Fahrzeuge machen Karten
Jeder kennt die Situation: Seit einer gefühlten Ewigkeit steht man mitten im Stau auf der Autobahn, aber der Verkehrsfunk weiß nichts davon. Oder das Navi hat eine prima Route zusammengestellt, aber dass in dem Dorf auf dem Weg gerade wegen des Kirchweihfests die Durchfahrt gesperrt ist, das konnte es nicht ahnen.
Bis es eine Staumeldung in den Verkehrsfunk geschafft hat, ist sie oft schon überholt. Und kleinere, aber dennoch gravierende Probleme wie die Sperrung einer Dorfdurchfahrt melden ohnehin kein Radio.
Eine Straßenkarte; die über die reine Topologie und die Verkehrs-Großwetterlage hinaus auch kleinere Probleme anzeigt, und das in Echtzeit, würden daher viele Fahrer zu schätzen wissen. Das bestätigen auch die Experten. Aber auch das vernetzte Fahrzeug bietet die Chance auf Aktualität. Denn hinter dem Schlagwort vom Auto im Internet verbirgt sich mehr als nur Musik-Streaming und der automatische Notruf, wenn es einmal gekracht hat.

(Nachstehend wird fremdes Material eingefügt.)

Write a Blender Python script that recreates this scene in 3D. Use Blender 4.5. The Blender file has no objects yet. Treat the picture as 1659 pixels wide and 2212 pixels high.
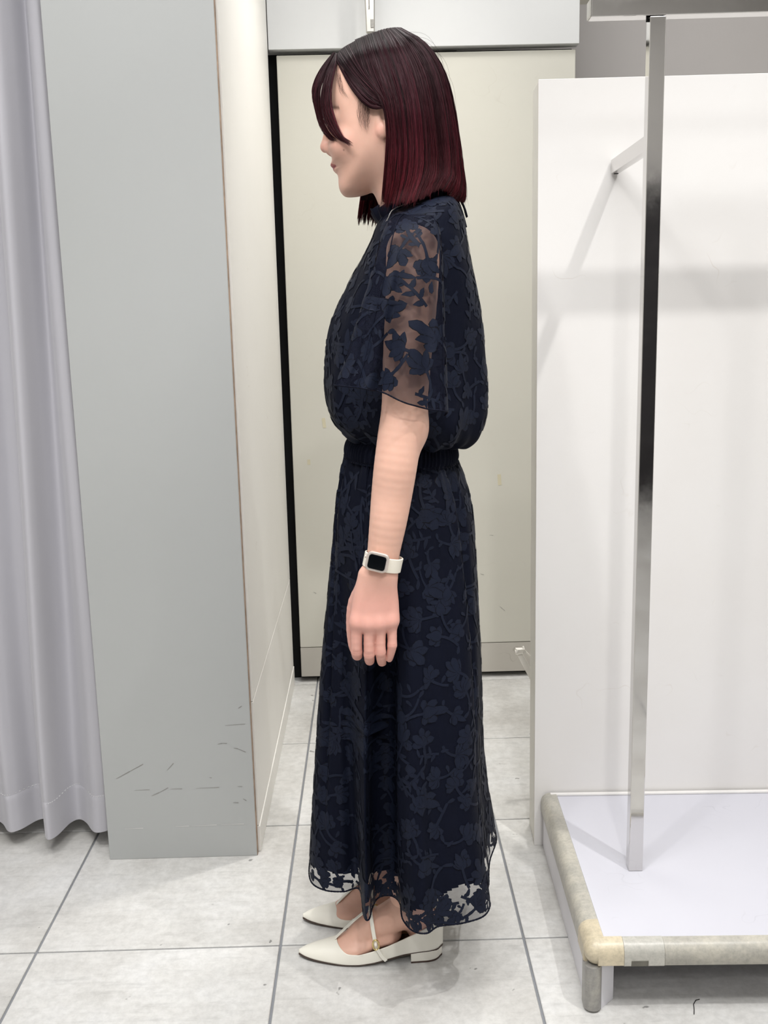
import bpy, bmesh, math, random
import numpy as np
from mathutils import Vector, Matrix

random.seed(7)
rng = np.random.default_rng(7)
scene = bpy.context.scene
COL = scene.collection

# ---------------------------------------------------------------- camera
F_PX, CX, CY, CAM_H = 2200.0, 829.5, 1106.0, 1.16
AX = np.array([0.99959, -0.02525, 0.01])          # world axes seen from the camera (x right, y down, z forward)
AY = np.array([797.5 - CX, 678.0 - CY, F_PX]); AY /= np.linalg.norm(AY)
AD = np.array([1095.0 - CX, 12400.0 - CY, F_PX]); AD -= AD.dot(AY) * AY; AD /= np.linalg.norm(AD)
AX = np.cross(AD, AY)
cam_data = bpy.data.cameras.new('camera')
cam_data.sensor_fit = 'HORIZONTAL'
cam_data.sensor_width = 36.0
cam_data.lens = F_PX / 1659.0 * 36.0
cam_data.clip_start = 0.05
camera = bpy.data.objects.new('camera', cam_data)
COL.objects.link(camera)
right = (AX[0], AY[0], -AD[0]); down = (AX[1], AY[1], -AD[1]); fwd = (AX[2], AY[2], -AD[2])
camera.matrix_world = Matrix(((right[0], -down[0], -fwd[0], 0), (right[1], -down[1], -fwd[1], 0),
                              (right[2], -down[2], -fwd[2], CAM_H), (0, 0, 0, 1)))
scene.camera = camera

# ---------------------------------------------------------------- world, lights, exposure
world = bpy.data.worlds.new('world'); scene.world = world; world.use_nodes = True
world.node_tree.nodes['Background'].inputs[0].default_value = (0.95, 0.97, 1.0, 1)
world.node_tree.nodes['Background'].inputs[1].default_value = 0.25
scene.view_settings.view_transform = 'Standard'
scene.view_settings.look = 'None'
scene.view_settings.exposure = 0.17
scene.view_settings.gamma = 1.0
scene.view_settings.use_curve_mapping = False
scene.cycles.max_bounces = 6
scene.cycles.diffuse_bounces = 4
scene.cycles.use_adaptive_sampling = True
scene.cycles.adaptive_threshold = 0.05
scene.cycles.glossy_bounces = 3
scene.cycles.transparent_max_bounces = 16

def area_light(name, loc, size, power, color=(1, 0.97, 0.93), target=None):
    d = bpy.data.lights.new(name, 'AREA'); d.shape = 'RECTANGLE'; d.size, d.size_y = size
    d.energy = power; d.color = color
    o = bpy.data.objects.new(name, d); COL.objects.link(o); o.location = loc
    if target:
        o.rotation_euler = (Vector(target) - Vector(loc)).to_track_quat('-Z', 'Y').to_euler()
    return o

def spot_light(name, loc, target, power, angle, blend=0.6, radius=0.03, color=(1, 0.98, 0.955)):
    d = bpy.data.lights.new(name, 'SPOT'); d.energy = power; d.spot_size = math.radians(angle)
    d.spot_blend = blend; d.shadow_soft_size = radius; d.color = color
    o = bpy.data.objects.new(name, d); COL.objects.link(o); o.location = loc
    o.rotation_euler = (Vector(target) - Vector(loc)).to_track_quat('-Z', 'Y').to_euler()
    return o

area_light('ceiling_area_light', (-0.2, 0.7, 3.04), (2.4, 1.2), 58, (1, 0.995, 0.99))
area_light('ceiling_area_light', (0.3, 2.45, 3.04), (1.6, 0.5), 16, (1, 0.99, 0.975))
area_light('ceiling_area_light', (0.0, -1.7, 3.04), (2.6, 0.8), 34, (1, 0.995, 0.99))  # added behind the camera to light the back wall and fill the front
spot_light('rack_spot', (1.07, 0.78, 3.0), (0.62, 2.0, 0.0), 95, 52, 0.9, 0.028, (1, 0.985, 0.965))
spot_light('aisle_spot', (-0.8, 0.35, 3.0), (-0.2, 1.9, 0.4), 46, 62, 0.9, 0.05, (1, 0.985, 0.965))
spot_light('door_fill_spot', (0.5, 2.5, 3.0), (-0.27, 2.72, 0.30), 95, 60, 0.9, 0.05, (1, 0.965, 0.91))  # warm fill added to brighten the white side wall and aisle floor
spot_light('front_fill_spot', (0.25, -0.6, 3.0), (-0.08, 1.7, 0.85), 88, 33, 0.8, 0.06, (1, 0.985, 0.965))  # added fill aimed at the person to brighten the skin

# ---------------------------------------------------------------- helpers
def ray(px, py):
    d = np.array([px - CX, py - CY, F_PX])
    return np.array([d @ AX, d @ AY, -(d @ AD)])

def at(px, py, y):
    """World point in metres on the upright plane at distance y that the pixel looks at."""
    r = ray(px, py)
    return np.array([0, 0, CAM_H]) + r * (y / r[1])

def srgb(r, g, b):
    f = lambda c: (c / 255 / 12.92) if c / 255 <= 0.04045 else ((c / 255 + 0.055) / 1.055) ** 2.4
    return (f(r), f(g), f(b), 1.0)

class NT:
    """small node-tree writer"""
    def __init__(self, name):
        self.m = bpy.data.materials.new(name); self.m.use_nodes = True
        self.t = self.m.node_tree; self.n = self.t.nodes
        self.b = self.n['Principled BSDF']; self.out = self.n['Material Output']
    def add(self, kind, **kw):
        n = self.n.new(kind)
        for k, v in kw.items():
            if k.startswith('in_'):
                n.inputs[int(k[3:]) if k[3:].isdigit() else k[3:].replace('_', ' ')].default_value = v
            else:
                setattr(n, k, v)
        return n
    def link(self, a, b): self.t.links.new(a, b)
    def coords(self, which='Object'): return self.add('ShaderNodeTexCoord').outputs[which]
    def noise(self, vec, scale, detail=4, rough=0.55):
        n = self.add('ShaderNodeTexNoise'); n.inputs['Scale'].default_value = scale
        n.inputs['Detail'].default_value = detail; n.inputs['Roughness'].default_value = rough
        self.link(vec, n.inputs['Vector']); return n.outputs['Fac']
    def mapping(self, vec, scale=(1, 1, 1), rot=(0, 0, 0)):
        n = self.add('ShaderNodeMapping'); n.inputs['Scale'].default_value = scale; n.inputs['Rotation'].default_value = rot
        self.link(vec, n.inputs['Vector']); return n.outputs[0]
    def ramp(self, fac, stops):
        n = self.add('ShaderNodeValToRGB'); e = n.color_ramp.elements
        while len(e) < len(stops): e.new(0.5)
        for el, (p, c) in zip(e, stops): el.position = p; el.color = c
        self.link(fac, n.inputs[0]); return n.outputs[0]
    def mix(self, fac, a, b, mode='MIX'):
        n = self.add('ShaderNodeMix', data_type='RGBA', blend_type=mode)
        for s, v in ((0, fac), (6, a), (7, b)):
            if hasattr(v, 'is_linked'): self.link(v, n.inputs[s])
            else: n.inputs[s].default_value = v
        return n.outputs[2]
    def bump(self, height, strength, dist=0.002):
        n = self.add('ShaderNodeBump'); n.inputs['Strength'].default_value = strength; n.inputs['Distance'].default_value = dist
        self.link(height, n.inputs['Height']); self.link(n.outputs[0], self.b.inputs['Normal'])
    def set(self, **kw):
        for k, v in kw.items():
            s = self.b.inputs[k.replace('_', ' ')]
            if hasattr(v, 'is_linked'): self.link(v, s)
            else: s.default_value = v
        return self

def G(v): return (v, v, v, 1)

def plain(name, col, rough=0.5, metal=0.0, var=0.06, scale=12, spec=0.4, bump=0.0):
    """a surface of one colour with faint uneven wear"""
    t = NT(name); c = t.coords()
    n = t.noise(c, scale, 5)
    dark = tuple(x * (1 - var) for x in col[:3]) + (1,); lite = tuple(min(1, x * (1 + var)) for x in col[:3]) + (1,)
    t.set(Base_Color=t.ramp(n, [(0.3, dark), (0.7, lite)]), Roughness=rough, Metallic=metal)
    t.b.inputs['Specular IOR Level'].default_value = spec
    if bump: t.bump(t.noise(c, 250, 2), bump, 0.0006)
    return t.m

def scuffed(name, col, mark, rough=0.5, amount=0.5, scale=(9, 9, 9)):
    """painted board with faint stains and thin scratches"""
    t = NT(name); c = t.coords()
    stain = t.ramp(t.noise(c, 2.2, 6, 0.6), [(0.42, G(0)), (0.8, G(1))])
    base = t.mix(t.mul(stain, 0.35 * amount) if hasattr(t, 'mul') else stain, col, mark)
    w = t.noise(t.mapping(c, scale, (0.4, 0.9, 0.3)), 1.0, 2, 0.5)
    thin = t.ramp(w, [(0.494, G(0)), (0.5, G(1)), (0.506, G(0))])
    gate = t.ramp(t.noise(c, 7, 3), [(0.58, G(0)), (0.7, G(amount))])
    line = t.mix(1.0, thin, gate, 'MULTIPLY')
    t.set(Base_Color=t.mix(line, base, mark), Roughness=rough)
    t.b.inputs['Specular IOR Level'].default_value = 0.3
    return t.m

def _mul(self, a, k):
    n = self.add('ShaderNodeMath', operation='MULTIPLY'); self.link(a, n.inputs[0]); n.inputs[1].default_value = k
    return n.outputs[0]
NT.mul = _mul

def tag(o, label=None, cat=None, group=None, kind=None):
    for k, v in (('label', label), ('category', cat), ('group', group), ('kind', kind)):
        if v: o[k] = v
    return o

def link_mesh(name, me, mat, parent=None, smooth=False):
    o = bpy.data.objects.new(name, me); COL.objects.link(o)
    if mat is not None:
        for m in (mat if isinstance(mat, (list, tuple)) else [mat]): me.materials.append(m)
    if smooth: me.polygons.foreach_set('use_smooth', [True] * len(me.polygons))
    if parent is not None: o.parent = parent
    return o

def mesh(name, verts, faces, mat, parent=None, smooth=False):
    me = bpy.data.meshes.new(name)
    me.from_pydata([tuple(map(float, v)) for v in verts], [], [tuple(map(int, f)) for f in faces]); me.update()
    return link_mesh(name, me, mat, parent, smooth)

def empty(name, loc=(0, 0, 0), rz=0.0):
    o = bpy.data.objects.new(name, None); COL.objects.link(o); o.location = loc; o.rotation_euler = (0, 0, rz)
    return o

def from_bm(name, bm, mat, parent=None, smooth=False):
    me = bpy.data.meshes.new(name); bm.normal_update(); bm.to_mesh(me); bm.free()
    return link_mesh(name, me, mat, parent, smooth)

def box_bm(bm, lo, hi, bevel=0.0, seg=2):
    lo, hi = Vector(lo), Vector(hi)
    r = bmesh.ops.create_cube(bm, size=1.0)
    for v in r['verts']:
        v.co = Vector([lo[i] + (v.co[i] + 0.5) * (hi[i] - lo[i]) for i in range(3)])
    if bevel > 0:
        es = list({e for v in r['verts'] for e in v.link_edges})
        bmesh.ops.bevel(bm, geom=es, offset=bevel, segments=seg, affect='EDGES', profile=0.5)
    return bm

def box(name, lo, hi, mat, parent=None, bevel=0.0015, seg=2):
    return from_bm(name, box_bm(bmesh.new(), lo, hi, bevel, seg), mat, parent)

def prism(name, poly, axis, a, b, mat, parent=None, smooth=False):
    """extrude a 2-D outline (list of pairs) along axis 0/1/2 between a and b"""
    def p3(q, t): r = [q[0], q[1]]; r.insert(axis, t); return r
    n = len(poly)
    v = [p3(q, a) for q in poly] + [p3(q, b) for q in poly]
    f = [tuple(range(n))[::-1], tuple(range(n, 2 * n))] + [(i, (i + 1) % n, (i + 1) % n + n, i + n) for i in range(n)]
    o = mesh(name, v, f, mat, parent)
    bm = bmesh.new(); bm.from_mesh(o.data); bmesh.ops.recalc_face_normals(bm, faces=bm.faces); bm.to_mesh(o.data); bm.free()
    return o

def catmull(pts, n, closed=False):
    """n points along a Catmull-Rom curve through pts"""
    P = np.asarray(pts, float); m = len(P)
    segs = m if closed else m - 1
    t = np.arange(n) / n * segs if closed else np.linspace(0, segs, n)
    i = np.minimum(t.astype(int), segs - 1); u = (t - i)[:, None]
    g = (lambda k: P[k % m]) if closed else (lambda k: np.where((k < 0)[:, None], 2 * P[0] - P[1], np.where((k >= m)[:, None], 2 * P[-1] - P[-2], P[np.clip(k, 0, m - 1)])))
    p0, p1, p2, p3 = g(i - 1), g(i), g(i + 1), g(i + 2)
    return 0.5 * (2 * p1 + (p2 - p0) * u + (2 * p0 - 5 * p1 + 4 * p2 - p3) * u ** 2 + (3 * p1 - p0 - 3 * p2 + p3) * u ** 3)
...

Zum Connected Car gehört auch, dass sich die Autos untereinander informieren, wenn es irgendwo glatt ist, wenn der Verkehr ins Stocken gekommen ist oder wenn eine Straße vorübergehend gesperrt ist. Eine übergeordnete Instanz vorausgesetzt, lässt sich aus dieser Art von Daten eine „lebende" Straßenkarte zusammenbauen.
Eine Karte, die über die reine Topologie hinausgeht, die aktuelle Ereignisse in Windeseile einbaut und auch umgehend wieder entfernt, wenn sie nicht mehr relevant sind. Nach Vorstellungen von vielen Branchenvordenkern könnte die Gesamtheit der vernetzten Fahrzeuge über ihre Sensorik Informationen sammeln, die dann anonymisiert in einem Rechner aufbereitet und nahezu in Echtzeit zu einer lebenden Karte zusammengesetzt werden.
Die viel diskutierte hochgenaue Straßenkarte, die als eine Voraussetzung für das pilotierte und automatisierte Fahren angesehen wird, auf diese Weise könnte sie entstehen.
Die heutige Umfeldsensorik der Fahrzeuge ist noch begrenzt: Kamera, und Radar können nur das erfassen, was im Blickfeld der elektronischen Augen des Autos liegen. Die Daten aus der Cloud erhöhen die Reichweite dieser Sensorik ganz deutlich. Beispielsweise kann ein Fahrzeug damit seine Geschwindigkeit bei der Annäherung an ein Stauende oder eine Geschwindigkeitsbegrenzung reduzieren, bevor die bordeigene Sensorik diese Dinge wahrnimmt.
Attraktiv dürfte das für E-Fahrzeuge sein, die sehr genau ihre Reichweiten kalkulieren müssen. Gegenwärtig ist das System in seiner Gesamtheit erst einmal so etwas wie ein Rohbau mit einigen modellhaft verwirklichten Funktionen.
Noch haben deren Entwickler etwas Zeit: Die lebende Karte soll in Serienfahrzeugen aber bald zur Verfügung stehen.